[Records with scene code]

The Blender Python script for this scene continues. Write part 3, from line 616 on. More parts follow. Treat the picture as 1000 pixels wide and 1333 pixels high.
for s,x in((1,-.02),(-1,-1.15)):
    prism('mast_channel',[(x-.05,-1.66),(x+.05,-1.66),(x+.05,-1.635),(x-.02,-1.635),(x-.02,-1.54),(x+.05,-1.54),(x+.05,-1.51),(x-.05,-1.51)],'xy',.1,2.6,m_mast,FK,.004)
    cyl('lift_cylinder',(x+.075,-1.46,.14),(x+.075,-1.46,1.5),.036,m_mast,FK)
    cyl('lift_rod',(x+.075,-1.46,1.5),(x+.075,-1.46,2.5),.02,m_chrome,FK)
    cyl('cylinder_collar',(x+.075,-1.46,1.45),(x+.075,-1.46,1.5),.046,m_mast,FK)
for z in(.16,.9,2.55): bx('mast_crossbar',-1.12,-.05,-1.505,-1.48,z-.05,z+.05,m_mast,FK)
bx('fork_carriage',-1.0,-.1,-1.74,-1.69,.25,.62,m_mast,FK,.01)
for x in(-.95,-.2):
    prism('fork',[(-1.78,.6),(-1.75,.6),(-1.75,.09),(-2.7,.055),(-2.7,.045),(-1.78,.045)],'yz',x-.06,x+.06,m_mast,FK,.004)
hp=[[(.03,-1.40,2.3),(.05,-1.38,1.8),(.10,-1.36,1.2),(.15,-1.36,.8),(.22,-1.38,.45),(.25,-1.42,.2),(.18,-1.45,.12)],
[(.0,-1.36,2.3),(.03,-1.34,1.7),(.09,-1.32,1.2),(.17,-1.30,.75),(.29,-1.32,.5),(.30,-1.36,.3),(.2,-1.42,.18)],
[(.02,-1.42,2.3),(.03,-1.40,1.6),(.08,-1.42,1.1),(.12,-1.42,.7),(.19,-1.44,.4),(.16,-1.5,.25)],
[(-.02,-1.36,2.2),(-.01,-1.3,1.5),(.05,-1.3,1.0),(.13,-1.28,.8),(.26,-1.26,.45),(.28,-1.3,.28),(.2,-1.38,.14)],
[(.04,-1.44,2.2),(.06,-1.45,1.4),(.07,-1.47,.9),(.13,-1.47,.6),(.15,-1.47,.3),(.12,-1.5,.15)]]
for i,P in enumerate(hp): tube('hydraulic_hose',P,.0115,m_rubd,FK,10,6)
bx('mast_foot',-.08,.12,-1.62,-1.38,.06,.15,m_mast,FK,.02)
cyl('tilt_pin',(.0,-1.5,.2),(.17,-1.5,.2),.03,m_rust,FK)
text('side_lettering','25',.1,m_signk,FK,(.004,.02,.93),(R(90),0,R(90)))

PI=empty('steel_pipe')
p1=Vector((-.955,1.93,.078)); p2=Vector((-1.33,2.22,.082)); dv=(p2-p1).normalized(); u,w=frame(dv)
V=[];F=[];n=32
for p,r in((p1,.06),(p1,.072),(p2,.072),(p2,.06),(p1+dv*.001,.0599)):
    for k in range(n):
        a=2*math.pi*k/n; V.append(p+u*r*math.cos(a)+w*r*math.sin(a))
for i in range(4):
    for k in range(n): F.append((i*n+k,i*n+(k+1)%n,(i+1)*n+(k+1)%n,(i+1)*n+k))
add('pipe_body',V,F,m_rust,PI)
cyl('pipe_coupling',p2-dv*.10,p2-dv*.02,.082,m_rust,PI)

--

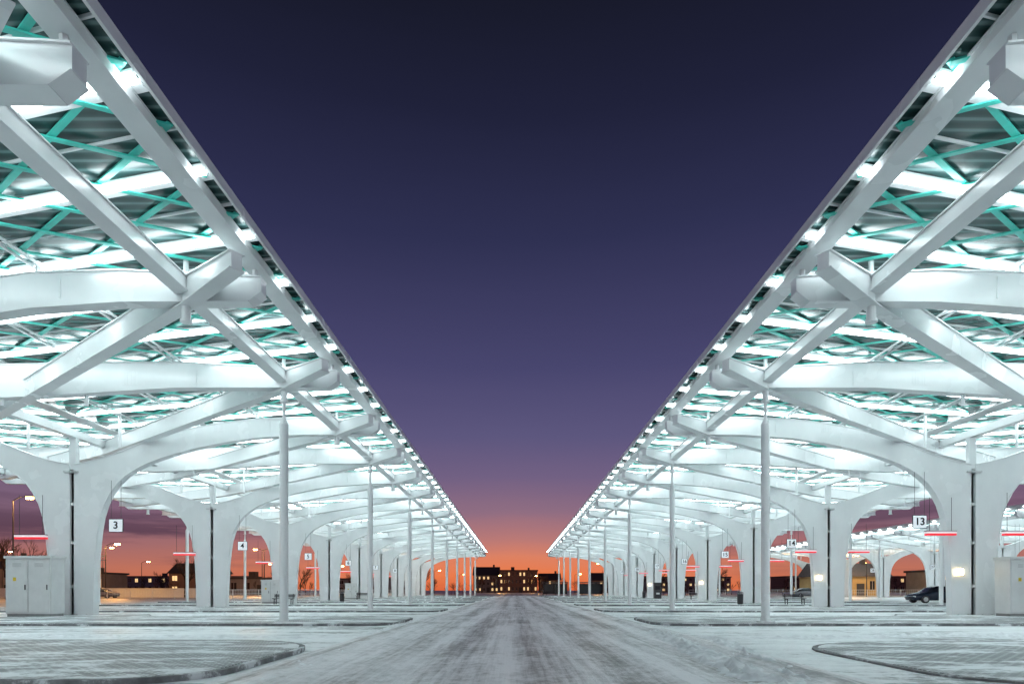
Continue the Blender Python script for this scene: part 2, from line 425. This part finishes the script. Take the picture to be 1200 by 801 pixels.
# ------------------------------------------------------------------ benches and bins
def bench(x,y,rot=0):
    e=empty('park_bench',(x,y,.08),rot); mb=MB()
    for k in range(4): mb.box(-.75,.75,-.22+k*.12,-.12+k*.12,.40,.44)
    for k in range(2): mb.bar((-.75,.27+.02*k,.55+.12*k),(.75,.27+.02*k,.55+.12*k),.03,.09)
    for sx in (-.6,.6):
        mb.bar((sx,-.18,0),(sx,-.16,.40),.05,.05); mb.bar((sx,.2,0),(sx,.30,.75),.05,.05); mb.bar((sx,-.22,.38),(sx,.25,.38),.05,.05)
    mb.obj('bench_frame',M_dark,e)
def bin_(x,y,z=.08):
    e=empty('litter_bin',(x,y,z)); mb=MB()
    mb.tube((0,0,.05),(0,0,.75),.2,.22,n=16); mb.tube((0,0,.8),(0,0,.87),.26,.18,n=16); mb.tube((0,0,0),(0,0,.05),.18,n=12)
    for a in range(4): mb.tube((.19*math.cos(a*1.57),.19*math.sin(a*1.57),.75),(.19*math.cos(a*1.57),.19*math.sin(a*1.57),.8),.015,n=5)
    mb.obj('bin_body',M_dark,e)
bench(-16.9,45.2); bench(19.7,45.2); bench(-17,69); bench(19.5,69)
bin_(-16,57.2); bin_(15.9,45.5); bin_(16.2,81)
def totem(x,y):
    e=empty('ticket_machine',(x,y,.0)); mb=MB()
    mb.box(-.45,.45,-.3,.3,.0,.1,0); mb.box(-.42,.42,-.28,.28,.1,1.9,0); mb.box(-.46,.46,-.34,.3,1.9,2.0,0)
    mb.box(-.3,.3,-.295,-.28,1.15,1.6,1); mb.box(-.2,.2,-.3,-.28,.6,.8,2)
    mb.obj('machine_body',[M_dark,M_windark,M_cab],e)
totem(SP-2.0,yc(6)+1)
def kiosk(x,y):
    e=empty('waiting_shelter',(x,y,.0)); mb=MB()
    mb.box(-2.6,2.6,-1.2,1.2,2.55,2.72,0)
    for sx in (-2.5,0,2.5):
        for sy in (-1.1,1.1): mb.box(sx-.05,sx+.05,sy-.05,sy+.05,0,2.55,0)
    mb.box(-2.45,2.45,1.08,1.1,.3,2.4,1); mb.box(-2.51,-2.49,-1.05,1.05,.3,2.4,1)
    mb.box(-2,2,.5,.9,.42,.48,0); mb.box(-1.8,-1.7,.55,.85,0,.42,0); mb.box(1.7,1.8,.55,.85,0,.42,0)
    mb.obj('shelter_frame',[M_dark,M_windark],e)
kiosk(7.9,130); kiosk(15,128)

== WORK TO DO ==
Return the lines from the line with "The Blender Python script for this scene continues." through the line with "cyl('pipe_coupling',p2-dv*.10,p2-dv*.02,.082,m_rust,PI)", inclusive, exactly as they stand, and nothing else.

== SOLUTION TO THIS TASK ==
The Blender Python script for this scene continues. Write part 3, from line 616 on. More parts follow. Treat the picture as 1000 pixels wide and 1333 pixels high.
for s,x in((1,-.02),(-1,-1.15)):
    prism('mast_channel',[(x-.05,-1.66),(x+.05,-1.66),(x+.05,-1.635),(x-.02,-1.635),(x-.02,-1.54),(x+.05,-1.54),(x+.05,-1.51),(x-.05,-1.51)],'xy',.1,2.6,m_mast,FK,.004)
    cyl('lift_cylinder',(x+.075,-1.46,.14),(x+.075,-1.46,1.5),.036,m_mast,FK)
    cyl('lift_rod',(x+.075,-1.46,1.5),(x+.075,-1.46,2.5),.02,m_chrome,FK)
    cyl('cylinder_collar',(x+.075,-1.46,1.45),(x+.075,-1.46,1.5),.046,m_mast,FK)
for z in(.16,.9,2.55): bx('mast_crossbar',-1.12,-.05,-1.505,-1.48,z-.05,z+.05,m_mast,FK)
bx('fork_carriage',-1.0,-.1,-1.74,-1.69,.25,.62,m_mast,FK,.01)
for x in(-.95,-.2):
    prism('fork',[(-1.78,.6),(-1.75,.6),(-1.75,.09),(-2.7,.055),(-2.7,.045),(-1.78,.045)],'yz',x-.06,x+.06,m_mast,FK,.004)
hp=[[(.03,-1.40,2.3),(.05,-1.38,1.8),(.10,-1.36,1.2),(.15,-1.36,.8),(.22,-1.38,.45),(.25,-1.42,.2),(.18,-1.45,.12)],
[(.0,-1.36,2.3),(.03,-1.34,1.7),(.09,-1.32,1.2),(.17,-1.30,.75),(.29,-1.32,.5),(.30,-1.36,.3),(.2,-1.42,.18)],
[(.02,-1.42,2.3),(.03,-1.40,1.6),(.08,-1.42,1.1),(.12,-1.42,.7),(.19,-1.44,.4),(.16,-1.5,.25)],
[(-.02,-1.36,2.2),(-.01,-1.3,1.5),(.05,-1.3,1.0),(.13,-1.28,.8),(.26,-1.26,.45),(.28,-1.3,.28),(.2,-1.38,.14)],
[(.04,-1.44,2.2),(.06,-1.45,1.4),(.07,-1.47,.9),(.13,-1.47,.6),(.15,-1.47,.3),(.12,-1.5,.15)]]
for i,P in enumerate(hp): tube('hydraulic_hose',P,.0115,m_rubd,FK,10,6)
bx('mast_foot',-.08,.12,-1.62,-1.38,.06,.15,m_mast,FK,.02)
cyl('tilt_pin',(.0,-1.5,.2),(.17,-1.5,.2),.03,m_rust,FK)
text('side_lettering','25',.1,m_signk,FK,(.004,.02,.93),(R(90),0,R(90)))

PI=empty('steel_pipe')
p1=Vector((-.955,1.93,.078)); p2=Vector((-1.33,2.22,.082)); dv=(p2-p1).normalized(); u,w=frame(dv)
V=[];F=[];n=32
for p,r in((p1,.06),(p1,.072),(p2,.072),(p2,.06),(p1+dv*.001,.0599)):
    for k in range(n):
        a=2*math.pi*k/n; V.append(p+u*r*math.cos(a)+w*r*math.sin(a))
for i in range(4):
    for k in range(n): F.append((i*n+k,i*n+(k+1)%n,(i+1)*n+(k+1)%n,(i+1)*n+k))
add('pipe_body',V,F,m_rust,PI)
cyl('pipe_coupling',p2-dv*.10,p2-dv*.02,.082,m_rust,PI)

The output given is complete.